-- BEGIN --
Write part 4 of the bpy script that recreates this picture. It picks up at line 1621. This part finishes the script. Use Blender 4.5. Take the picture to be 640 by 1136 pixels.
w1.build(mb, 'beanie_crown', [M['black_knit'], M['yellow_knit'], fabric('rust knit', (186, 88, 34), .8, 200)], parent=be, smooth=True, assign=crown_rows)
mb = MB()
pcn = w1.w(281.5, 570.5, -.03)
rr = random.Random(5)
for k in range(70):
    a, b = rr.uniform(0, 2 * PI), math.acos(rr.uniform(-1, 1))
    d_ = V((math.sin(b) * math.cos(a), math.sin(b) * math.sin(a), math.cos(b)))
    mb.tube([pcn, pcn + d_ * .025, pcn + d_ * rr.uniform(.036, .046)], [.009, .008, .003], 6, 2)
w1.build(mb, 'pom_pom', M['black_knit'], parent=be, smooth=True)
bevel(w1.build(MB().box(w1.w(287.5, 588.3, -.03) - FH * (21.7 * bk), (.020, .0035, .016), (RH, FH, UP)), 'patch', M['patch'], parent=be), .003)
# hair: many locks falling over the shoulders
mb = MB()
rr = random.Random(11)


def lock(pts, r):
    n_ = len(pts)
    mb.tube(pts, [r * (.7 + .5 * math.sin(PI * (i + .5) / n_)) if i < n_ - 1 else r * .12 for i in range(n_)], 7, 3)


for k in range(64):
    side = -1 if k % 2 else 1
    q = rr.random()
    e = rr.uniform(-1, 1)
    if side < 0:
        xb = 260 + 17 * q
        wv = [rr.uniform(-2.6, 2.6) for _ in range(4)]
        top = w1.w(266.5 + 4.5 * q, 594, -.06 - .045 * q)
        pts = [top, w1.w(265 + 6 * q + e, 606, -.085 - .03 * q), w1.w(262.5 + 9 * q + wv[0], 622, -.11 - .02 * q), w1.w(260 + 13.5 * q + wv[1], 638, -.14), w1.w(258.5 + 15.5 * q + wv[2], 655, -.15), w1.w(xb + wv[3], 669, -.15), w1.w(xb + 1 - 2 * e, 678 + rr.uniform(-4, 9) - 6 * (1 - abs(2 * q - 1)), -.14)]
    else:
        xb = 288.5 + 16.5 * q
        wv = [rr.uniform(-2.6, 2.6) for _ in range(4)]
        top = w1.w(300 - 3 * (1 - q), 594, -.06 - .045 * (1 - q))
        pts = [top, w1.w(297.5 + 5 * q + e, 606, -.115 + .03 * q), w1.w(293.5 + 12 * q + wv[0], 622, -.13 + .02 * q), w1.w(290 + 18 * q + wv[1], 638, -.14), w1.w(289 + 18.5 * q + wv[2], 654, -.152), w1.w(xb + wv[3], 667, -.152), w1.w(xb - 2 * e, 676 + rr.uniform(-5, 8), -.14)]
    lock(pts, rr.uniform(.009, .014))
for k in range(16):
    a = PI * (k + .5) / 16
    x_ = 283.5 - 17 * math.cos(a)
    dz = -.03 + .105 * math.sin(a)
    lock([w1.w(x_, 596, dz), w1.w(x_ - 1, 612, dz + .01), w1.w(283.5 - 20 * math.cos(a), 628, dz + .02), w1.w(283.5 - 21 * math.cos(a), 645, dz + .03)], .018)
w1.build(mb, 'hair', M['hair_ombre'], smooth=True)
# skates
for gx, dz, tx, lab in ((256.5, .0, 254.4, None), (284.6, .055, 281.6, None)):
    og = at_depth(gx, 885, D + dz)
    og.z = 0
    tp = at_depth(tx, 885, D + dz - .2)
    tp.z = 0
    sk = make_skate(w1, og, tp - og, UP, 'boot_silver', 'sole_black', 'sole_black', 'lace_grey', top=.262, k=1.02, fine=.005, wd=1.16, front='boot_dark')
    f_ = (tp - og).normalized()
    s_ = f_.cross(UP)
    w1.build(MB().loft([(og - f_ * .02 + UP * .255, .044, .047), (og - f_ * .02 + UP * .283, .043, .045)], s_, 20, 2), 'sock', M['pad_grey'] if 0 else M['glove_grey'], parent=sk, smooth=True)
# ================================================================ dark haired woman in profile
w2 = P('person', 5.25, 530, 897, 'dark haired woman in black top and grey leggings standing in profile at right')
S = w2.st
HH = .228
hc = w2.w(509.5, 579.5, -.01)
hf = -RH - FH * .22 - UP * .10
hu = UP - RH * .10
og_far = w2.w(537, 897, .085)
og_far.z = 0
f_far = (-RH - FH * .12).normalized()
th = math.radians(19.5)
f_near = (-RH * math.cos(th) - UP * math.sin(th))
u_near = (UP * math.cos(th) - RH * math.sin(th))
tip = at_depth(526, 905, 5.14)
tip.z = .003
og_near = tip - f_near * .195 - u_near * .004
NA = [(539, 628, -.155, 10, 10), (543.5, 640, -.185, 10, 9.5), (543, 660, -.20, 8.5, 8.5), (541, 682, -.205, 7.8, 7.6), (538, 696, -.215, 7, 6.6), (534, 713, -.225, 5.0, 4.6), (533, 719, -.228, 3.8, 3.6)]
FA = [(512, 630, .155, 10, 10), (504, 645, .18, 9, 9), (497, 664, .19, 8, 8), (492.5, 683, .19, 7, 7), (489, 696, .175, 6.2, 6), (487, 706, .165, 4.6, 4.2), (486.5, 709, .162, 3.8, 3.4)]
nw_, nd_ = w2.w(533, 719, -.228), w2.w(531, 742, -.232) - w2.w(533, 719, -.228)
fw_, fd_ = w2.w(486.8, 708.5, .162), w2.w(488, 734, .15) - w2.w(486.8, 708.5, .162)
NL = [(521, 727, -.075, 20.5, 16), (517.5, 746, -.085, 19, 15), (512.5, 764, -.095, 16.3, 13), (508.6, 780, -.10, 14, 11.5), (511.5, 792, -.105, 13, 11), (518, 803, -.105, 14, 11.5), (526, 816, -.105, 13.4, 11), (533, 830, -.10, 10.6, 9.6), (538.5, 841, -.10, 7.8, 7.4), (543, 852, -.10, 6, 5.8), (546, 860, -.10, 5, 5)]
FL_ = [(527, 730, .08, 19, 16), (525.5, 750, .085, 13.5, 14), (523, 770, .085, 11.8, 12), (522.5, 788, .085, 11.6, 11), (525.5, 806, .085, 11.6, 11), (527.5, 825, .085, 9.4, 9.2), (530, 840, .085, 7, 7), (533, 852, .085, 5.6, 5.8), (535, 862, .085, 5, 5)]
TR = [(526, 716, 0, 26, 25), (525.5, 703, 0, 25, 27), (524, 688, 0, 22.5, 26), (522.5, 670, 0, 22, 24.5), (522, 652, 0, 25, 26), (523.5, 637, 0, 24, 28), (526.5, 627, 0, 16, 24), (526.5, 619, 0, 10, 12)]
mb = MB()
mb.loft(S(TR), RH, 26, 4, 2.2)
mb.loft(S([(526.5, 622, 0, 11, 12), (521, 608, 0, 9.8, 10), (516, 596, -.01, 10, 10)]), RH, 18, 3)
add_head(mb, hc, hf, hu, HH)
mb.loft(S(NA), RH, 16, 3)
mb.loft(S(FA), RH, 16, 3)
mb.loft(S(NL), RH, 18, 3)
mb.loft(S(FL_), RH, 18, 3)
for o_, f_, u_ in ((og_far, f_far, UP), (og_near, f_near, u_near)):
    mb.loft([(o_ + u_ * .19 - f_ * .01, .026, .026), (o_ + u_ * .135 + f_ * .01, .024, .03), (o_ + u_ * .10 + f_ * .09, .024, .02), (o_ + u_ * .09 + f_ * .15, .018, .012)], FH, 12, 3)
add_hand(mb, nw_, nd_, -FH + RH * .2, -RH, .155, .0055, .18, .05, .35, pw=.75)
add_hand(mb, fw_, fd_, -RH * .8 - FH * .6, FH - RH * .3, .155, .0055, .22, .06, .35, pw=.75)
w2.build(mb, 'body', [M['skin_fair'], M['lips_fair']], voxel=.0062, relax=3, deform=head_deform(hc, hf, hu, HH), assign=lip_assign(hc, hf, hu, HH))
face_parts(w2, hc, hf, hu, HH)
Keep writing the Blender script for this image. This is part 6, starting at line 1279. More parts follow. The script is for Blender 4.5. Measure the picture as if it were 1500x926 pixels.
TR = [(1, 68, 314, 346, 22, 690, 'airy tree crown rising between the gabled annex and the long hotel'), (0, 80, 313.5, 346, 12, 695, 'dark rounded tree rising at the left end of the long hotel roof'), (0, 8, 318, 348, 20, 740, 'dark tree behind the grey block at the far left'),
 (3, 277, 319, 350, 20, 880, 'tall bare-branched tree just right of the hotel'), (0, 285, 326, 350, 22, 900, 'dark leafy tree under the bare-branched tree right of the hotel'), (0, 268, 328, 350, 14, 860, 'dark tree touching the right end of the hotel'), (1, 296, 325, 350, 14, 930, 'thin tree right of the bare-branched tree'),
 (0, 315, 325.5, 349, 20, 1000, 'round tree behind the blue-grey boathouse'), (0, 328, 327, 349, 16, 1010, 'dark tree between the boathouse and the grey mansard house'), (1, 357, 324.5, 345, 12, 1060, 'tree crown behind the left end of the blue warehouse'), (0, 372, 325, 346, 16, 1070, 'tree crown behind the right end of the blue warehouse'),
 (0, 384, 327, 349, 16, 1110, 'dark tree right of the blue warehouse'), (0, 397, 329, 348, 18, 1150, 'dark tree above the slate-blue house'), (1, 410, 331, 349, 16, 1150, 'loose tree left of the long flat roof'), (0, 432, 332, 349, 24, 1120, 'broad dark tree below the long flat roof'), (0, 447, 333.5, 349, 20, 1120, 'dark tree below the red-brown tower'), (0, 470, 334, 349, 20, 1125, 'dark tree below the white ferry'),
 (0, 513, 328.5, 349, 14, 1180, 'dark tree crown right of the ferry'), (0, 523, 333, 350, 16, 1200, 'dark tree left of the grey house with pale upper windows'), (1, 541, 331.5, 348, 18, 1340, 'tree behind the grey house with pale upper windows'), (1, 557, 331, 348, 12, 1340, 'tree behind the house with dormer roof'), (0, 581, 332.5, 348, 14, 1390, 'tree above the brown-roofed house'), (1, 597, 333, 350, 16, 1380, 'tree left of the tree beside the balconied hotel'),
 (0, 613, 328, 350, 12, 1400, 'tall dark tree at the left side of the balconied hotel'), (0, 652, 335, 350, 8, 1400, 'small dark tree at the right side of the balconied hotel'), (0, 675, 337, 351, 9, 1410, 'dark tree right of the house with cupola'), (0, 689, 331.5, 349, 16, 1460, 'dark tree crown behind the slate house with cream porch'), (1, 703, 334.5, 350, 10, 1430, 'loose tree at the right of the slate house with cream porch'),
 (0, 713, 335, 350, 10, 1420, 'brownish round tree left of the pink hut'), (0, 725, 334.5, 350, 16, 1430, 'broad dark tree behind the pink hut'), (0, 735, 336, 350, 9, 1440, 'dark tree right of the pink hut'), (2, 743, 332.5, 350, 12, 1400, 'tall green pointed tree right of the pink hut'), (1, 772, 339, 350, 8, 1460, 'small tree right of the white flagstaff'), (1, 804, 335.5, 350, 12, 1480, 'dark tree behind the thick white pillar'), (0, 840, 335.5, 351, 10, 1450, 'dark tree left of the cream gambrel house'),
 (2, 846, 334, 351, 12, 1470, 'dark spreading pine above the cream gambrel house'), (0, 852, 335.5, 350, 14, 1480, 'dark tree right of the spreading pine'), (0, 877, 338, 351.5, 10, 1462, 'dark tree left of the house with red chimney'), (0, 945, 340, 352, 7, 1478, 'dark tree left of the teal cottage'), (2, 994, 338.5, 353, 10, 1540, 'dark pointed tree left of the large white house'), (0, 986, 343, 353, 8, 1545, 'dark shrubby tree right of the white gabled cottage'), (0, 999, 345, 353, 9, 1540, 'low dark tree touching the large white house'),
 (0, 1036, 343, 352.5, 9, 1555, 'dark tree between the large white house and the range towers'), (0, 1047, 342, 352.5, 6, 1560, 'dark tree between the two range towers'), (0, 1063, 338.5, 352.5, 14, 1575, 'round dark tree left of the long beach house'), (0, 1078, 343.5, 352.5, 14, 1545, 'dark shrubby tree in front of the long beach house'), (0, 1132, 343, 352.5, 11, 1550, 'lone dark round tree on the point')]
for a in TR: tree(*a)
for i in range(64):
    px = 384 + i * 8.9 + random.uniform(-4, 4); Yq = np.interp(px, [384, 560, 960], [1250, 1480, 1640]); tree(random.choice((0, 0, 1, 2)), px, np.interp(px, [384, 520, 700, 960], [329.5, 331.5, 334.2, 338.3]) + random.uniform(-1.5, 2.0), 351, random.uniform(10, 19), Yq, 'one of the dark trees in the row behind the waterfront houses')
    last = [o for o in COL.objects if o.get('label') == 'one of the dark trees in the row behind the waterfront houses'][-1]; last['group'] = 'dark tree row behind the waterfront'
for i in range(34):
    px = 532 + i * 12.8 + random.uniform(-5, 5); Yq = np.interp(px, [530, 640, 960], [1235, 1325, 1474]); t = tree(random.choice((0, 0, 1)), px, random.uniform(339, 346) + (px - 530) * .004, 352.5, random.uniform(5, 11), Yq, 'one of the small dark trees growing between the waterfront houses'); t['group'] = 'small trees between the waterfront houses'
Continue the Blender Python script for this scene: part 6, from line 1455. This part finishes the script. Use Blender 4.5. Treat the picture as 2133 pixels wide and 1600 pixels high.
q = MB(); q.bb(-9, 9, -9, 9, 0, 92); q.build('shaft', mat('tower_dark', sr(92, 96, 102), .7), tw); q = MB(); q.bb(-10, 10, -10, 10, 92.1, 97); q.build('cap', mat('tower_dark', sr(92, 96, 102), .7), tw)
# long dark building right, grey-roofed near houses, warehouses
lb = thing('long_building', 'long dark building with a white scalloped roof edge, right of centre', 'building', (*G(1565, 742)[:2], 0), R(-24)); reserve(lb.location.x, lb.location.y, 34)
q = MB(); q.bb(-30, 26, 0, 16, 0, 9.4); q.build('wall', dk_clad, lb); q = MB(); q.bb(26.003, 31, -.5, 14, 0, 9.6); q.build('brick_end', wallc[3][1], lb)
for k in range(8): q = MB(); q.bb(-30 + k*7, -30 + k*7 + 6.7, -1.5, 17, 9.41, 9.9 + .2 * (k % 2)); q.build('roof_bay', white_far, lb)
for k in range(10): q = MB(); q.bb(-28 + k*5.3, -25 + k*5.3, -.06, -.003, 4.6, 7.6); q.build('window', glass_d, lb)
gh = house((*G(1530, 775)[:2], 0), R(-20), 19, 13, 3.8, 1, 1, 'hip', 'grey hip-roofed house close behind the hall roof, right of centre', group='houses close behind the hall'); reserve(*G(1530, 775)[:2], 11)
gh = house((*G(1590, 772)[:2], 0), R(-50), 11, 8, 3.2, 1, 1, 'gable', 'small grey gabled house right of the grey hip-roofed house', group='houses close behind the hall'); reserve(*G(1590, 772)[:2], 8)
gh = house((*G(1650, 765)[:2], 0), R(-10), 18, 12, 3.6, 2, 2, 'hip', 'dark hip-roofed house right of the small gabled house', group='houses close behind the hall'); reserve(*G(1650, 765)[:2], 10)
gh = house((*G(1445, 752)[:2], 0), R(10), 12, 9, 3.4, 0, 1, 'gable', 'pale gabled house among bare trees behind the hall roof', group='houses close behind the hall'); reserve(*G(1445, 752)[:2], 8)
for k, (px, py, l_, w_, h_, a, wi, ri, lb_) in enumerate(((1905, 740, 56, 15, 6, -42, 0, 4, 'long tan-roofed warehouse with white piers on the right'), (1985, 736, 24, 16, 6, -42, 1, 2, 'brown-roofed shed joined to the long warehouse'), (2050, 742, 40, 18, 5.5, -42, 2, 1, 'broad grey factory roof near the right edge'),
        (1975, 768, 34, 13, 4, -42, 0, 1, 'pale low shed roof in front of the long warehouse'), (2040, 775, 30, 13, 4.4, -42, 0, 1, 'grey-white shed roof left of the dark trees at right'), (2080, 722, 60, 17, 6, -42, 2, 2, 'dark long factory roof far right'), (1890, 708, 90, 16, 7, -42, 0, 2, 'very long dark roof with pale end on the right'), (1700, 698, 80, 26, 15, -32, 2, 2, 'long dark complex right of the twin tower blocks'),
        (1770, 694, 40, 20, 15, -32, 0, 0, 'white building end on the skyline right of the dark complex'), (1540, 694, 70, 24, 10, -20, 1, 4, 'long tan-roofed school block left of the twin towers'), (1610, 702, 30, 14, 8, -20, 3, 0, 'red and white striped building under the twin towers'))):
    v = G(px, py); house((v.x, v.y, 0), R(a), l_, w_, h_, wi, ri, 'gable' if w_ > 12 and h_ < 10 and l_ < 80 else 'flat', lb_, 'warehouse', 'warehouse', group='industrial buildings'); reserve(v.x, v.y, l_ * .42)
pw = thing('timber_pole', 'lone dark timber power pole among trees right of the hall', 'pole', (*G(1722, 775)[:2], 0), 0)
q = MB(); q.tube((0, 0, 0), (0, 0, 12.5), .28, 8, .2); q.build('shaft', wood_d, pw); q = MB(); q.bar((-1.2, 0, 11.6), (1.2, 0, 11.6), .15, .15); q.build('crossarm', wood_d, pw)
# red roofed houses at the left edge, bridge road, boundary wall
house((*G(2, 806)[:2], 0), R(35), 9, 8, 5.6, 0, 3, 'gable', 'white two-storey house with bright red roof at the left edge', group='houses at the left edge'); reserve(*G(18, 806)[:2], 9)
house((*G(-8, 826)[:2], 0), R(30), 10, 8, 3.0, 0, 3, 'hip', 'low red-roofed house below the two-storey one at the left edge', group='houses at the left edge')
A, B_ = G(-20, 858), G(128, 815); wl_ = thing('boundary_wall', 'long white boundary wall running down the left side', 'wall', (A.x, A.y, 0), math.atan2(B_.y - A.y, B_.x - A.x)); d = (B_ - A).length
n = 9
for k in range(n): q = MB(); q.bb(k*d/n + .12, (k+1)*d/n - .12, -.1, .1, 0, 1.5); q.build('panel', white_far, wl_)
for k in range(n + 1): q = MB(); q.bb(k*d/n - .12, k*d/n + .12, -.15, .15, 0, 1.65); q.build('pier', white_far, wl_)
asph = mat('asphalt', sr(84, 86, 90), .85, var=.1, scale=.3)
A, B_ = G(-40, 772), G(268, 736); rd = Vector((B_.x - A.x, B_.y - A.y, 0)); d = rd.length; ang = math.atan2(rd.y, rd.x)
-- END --
### WHAT IS NEEDED
Lines from the beginning of the data above through the line containing "mb.tube(pts, [r *" are to be returned exactly, and no others.

### WRITTEN SOLUTION
Write part 4 of the bpy script that recreates this picture. It picks up at line 1621. This part finishes the script. Use Blender 4.5. Take the picture to be 640 by 1136 pixels.
w1.build(mb, 'beanie_crown', [M['black_knit'], M['yellow_knit'], fabric('rust knit', (186, 88, 34), .8, 200)], parent=be, smooth=True, assign=crown_rows)
mb = MB()
pcn = w1.w(281.5, 570.5, -.03)
rr = random.Random(5)
for k in range(70):
    a, b = rr.uniform(0, 2 * PI), math.acos(rr.uniform(-1, 1))
    d_ = V((math.sin(b) * math.cos(a), math.sin(b) * math.sin(a), math.cos(b)))
    mb.tube([pcn, pcn + d_ * .025, pcn + d_ * rr.uniform(.036, .046)], [.009, .008, .003], 6, 2)
w1.build(mb, 'pom_pom', M['black_knit'], parent=be, smooth=True)
bevel(w1.build(MB().box(w1.w(287.5, 588.3, -.03) - FH * (21.7 * bk), (.020, .0035, .016), (RH, FH, UP)), 'patch', M['patch'], parent=be), .003)
# hair: many locks falling over the shoulders
mb = MB()
rr = random.Random(11)


def lock(pts, r):
    n_ = len(pts)
    mb.tube(pts, [r * (.7 + .5 * math.sin(PI * (i + .5) / n_)) if i < n_ - 1 else r * .12 for i in range(n_)], 7, 3)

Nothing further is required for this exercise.